**The request**
From the listing below, copy every line with the word "pixels".

**Dataset section**

..........

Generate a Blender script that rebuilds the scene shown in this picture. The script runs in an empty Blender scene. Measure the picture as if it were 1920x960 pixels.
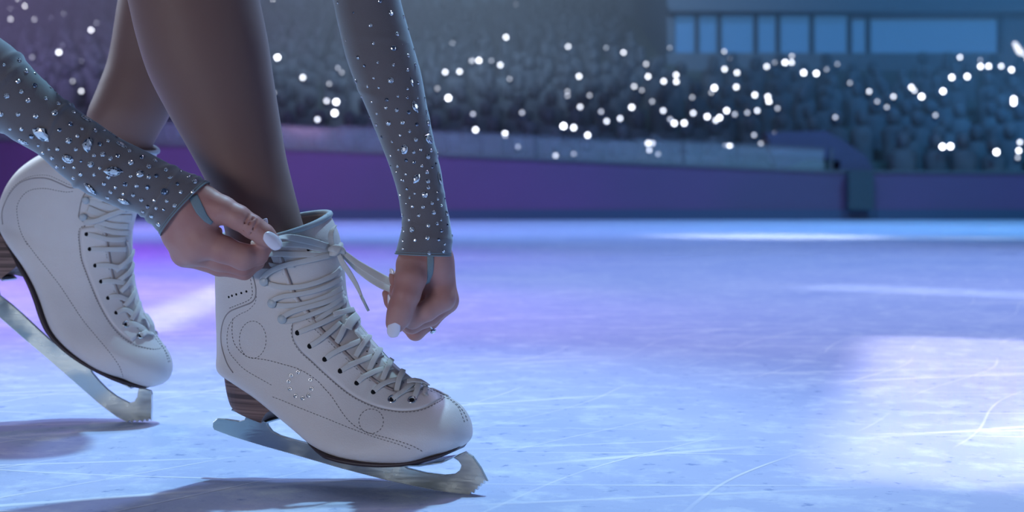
import bpy, bmesh, math, random
import numpy as np
from mathutils import Vector, Matrix, Quaternion
from mathutils.bvhtree import BVHTree

random.seed(7)
sc = bpy.context.scene
COL = sc.collection
F = 2667.0          # focal length in pixels of the 1920 wide frame
H = 0.28            # camera height above the ice
YH = 371.0          # horizon row
CAM = Vector((0, 0, H))

def ray(px, py):
    return Vector(((px - 960) / F, 1.0, -(py - YH) / F))
def P(px, py, d):
    return CAM + ray(px, py) * d
def ice_depth(py):
    return H * F / (py - YH)

# ------------------------------------------------------------------ objects
def tag(o, label=None, cat=None, group=None, kind=None):
    if label: o['label'] = label
    if cat: o['category'] = cat
    if group: o['group'] = group
    if kind: o['kind'] = kind
    return o
def mesh_obj(name, verts, faces, mat=None, parent=None, smooth=True, mats=None, midx=None):
    me = bpy.data.meshes.new(name)
    me.from_pydata([tuple(v) for v in verts], [], [tuple(f) for f in faces])
    me.update()
    o = bpy.data.objects.new(name, me)
    COL.objects.link(o)
    if mats:
        for m in mats: me.materials.append(m)
        if midx is not None: me.polygons.foreach_set('material_index', midx)
    elif mat: me.materials.append(mat)
    if smooth: me.polygons.foreach_set('use_smooth', [True] * len(me.polygons))
    if parent:
        o.parent = parent
        o.matrix_parent_inverse = parent.matrix_world.inverted()
    return o
def fix_normals(o):
    bm = bmesh.new(); bm.from_mesh(o.data)
    bmesh.ops.recalc_face_normals(bm, faces=bm.faces)
    bm.to_mesh(o.data); bm.free()
    return o
def empty(name, loc, label=None, cat=None, group=None):
    o = bpy.data.objects.new(name, None); COL.objects.link(o)
    o.location = loc; o.empty_display_size = .05
    bpy.context.view_layer.update()
    return tag(o, label, cat, group)

class MB:
    """collects vertices and faces for one mesh"""
    def __init__(s): s.v = []; s.f = []; s.m = []
    def add(s, vs, fs, m=0):
        n = len(s.v); s.v += [Vector(v) for v in vs]
        s.f += [tuple(i + n for i in f) for f in fs]; s.m += [m] * len(fs)
    def box(s, x0, x1, y0, y1, z0, z1, m=0):
        vs = [(x, y, z) for x in (x0, x1) for y in (y0, y1) for z in (z0, z1)]
        s.add(vs, [(0,1,3,2),(4,6,7,5),(0,4,5,1),(2,3,7,6),(0,2,6,4),(1,5,7,3)], m)
    def tube(s, pts, r, n=10, cap=True, m=0):
        pts = [Vector(p) for p in pts]; k = len(pts)
        rs = r if hasattr(r, '__len__') else [r] * k
        T = [(pts[min(i + 1, k - 1)] - pts[max(i - 1, 0)]).normalized() for i in range(k)]
        N = T[0].orthogonal().normalized()
        vs = []; fs = []
        for i in range(k):
            N = (N - T[i] * N.dot(T[i])).normalized(); B = T[i].cross(N)
            for j in range(n):
                a = 2 * math.pi * j / n
                vs.append(pts[i] + (N * math.cos(a) + B * math.sin(a)) * rs[i])
        for i in range(k - 1):
            for j in range(n):
                fs.append((i*n+j, i*n+(j+1)%n, (i+1)*n+(j+1)%n, (i+1)*n+j))
        if cap:
            fs.append(tuple(range(n))[::-1]); fs.append(tuple((k-1)*n+j for j in range(n)))
        s.add(vs, fs, m)
    def ribbon(s, pts, nrm, w, th, m=0):
        """flat cord with rounded edges lying along pts with face normals nrm"""
        k = len(pts); ws = w if hasattr(w, '__len__') else [w] * k
        n = 12; vs = []; fs = []
        for i in range(k):
            T = (pts[min(i+1,k-1)] - pts[max(i-1,0)]).normalized()
            N = (nrm[i] - T * nrm[i].dot(T)).normalized(); B = T.cross(N)
            for j in range(n):
                a = 2 * math.pi * j / n
                c, q = math.cos(a), math.sin(a)
                c = math.copysign(abs(c) ** .6, c); q = math.copysign(abs(q) ** .8, q)
                vs.append(pts[i] + B * (c * ws[i] / 2) + N * (q * th / 2 - .12 * th * (1 - abs(c)) * (1 if q > 0 else 0)))
        for i in range(k - 1):
            for j in range(n):
                fs.append((i*n+j, i*n+(j+1)%n, (i+1)*n+(j+1)%n, (i+1)*n+j))
        fs.append(tuple(range(n))[::-1]); fs.append(tuple((k-1)*n+j for j in range(n)))
        s.add(vs, fs, m)
    def dome(s, c, nrm, r, h, n=12, rings=4, m=0):
        nrm = nrm.normalized(); a = nrm.orthogonal().normalized(); b = nrm.cross(a)
        vs = []; fs = []
        for i in range(rings):
            t = i / rings * math.pi / 2
            for j in range(n):
                p = 2 * math.pi * j / n
                vs.append(c + (a*math.cos(p)+b*math.sin(p)) * r * math.cos(t) + nrm * h * math.sin(t))
        vs.append(c + nrm * h)
        for i in range(rings - 1):
            for j in range(n):
                fs.append((i*n+j, i*n+(j+1)%n, (i+1)*n+(j+1)%n, (i+1)*n+j))
        for j in range(n): fs.append(((rings-1)*n+j, (rings-1)*n+(j+1)%n, rings*n))
        fs.append(tuple(range(n))[::-1])
        s.add(vs, fs, m)
    def torus(s, c, nrm, R_, r, n=24, k=8, m=0, sx=1, ax=None):
        nrm = nrm.normalized(); a = (ax or nrm.orthogonal()).normalized(); b = nrm.cross(a)
        vs = []; fs = []
        for i in range(n):
            p = 2*math.pi*i/n; d = a*math.cos(p)*sx + b*math.sin(p); dn = d.normalized()
            for j in range(k):
                q = 2*math.pi*j/k
                vs.append(c + d*R_ + (dn*math.cos(q) + nrm*math.sin(q)) * r)
        for i in range(n):
            for j in range(k):
                fs.append((i*k+j, ((i+1)%n)*k+j, ((i+1)%n)*k+(j+1)%k, i*k+(j+1)%k))
        s.add(vs, fs, m)
    def build(s, name, mat=None, parent=None, smooth=True, mats=None, fix=True):
        o = mesh_obj(name, s.v, s.f, mat, parent, smooth, mats, s.m if mats else None)
        if fix: fix_normals(o)
        return o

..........

**Solution to the exercise**
Generate a Blender script that rebuilds the scene shown in this picture. The script runs in an empty Blender scene. Measure the picture as if it were 1920x960 pixels.
F = 2667.0          # focal length in pixels of the 1920 wide frame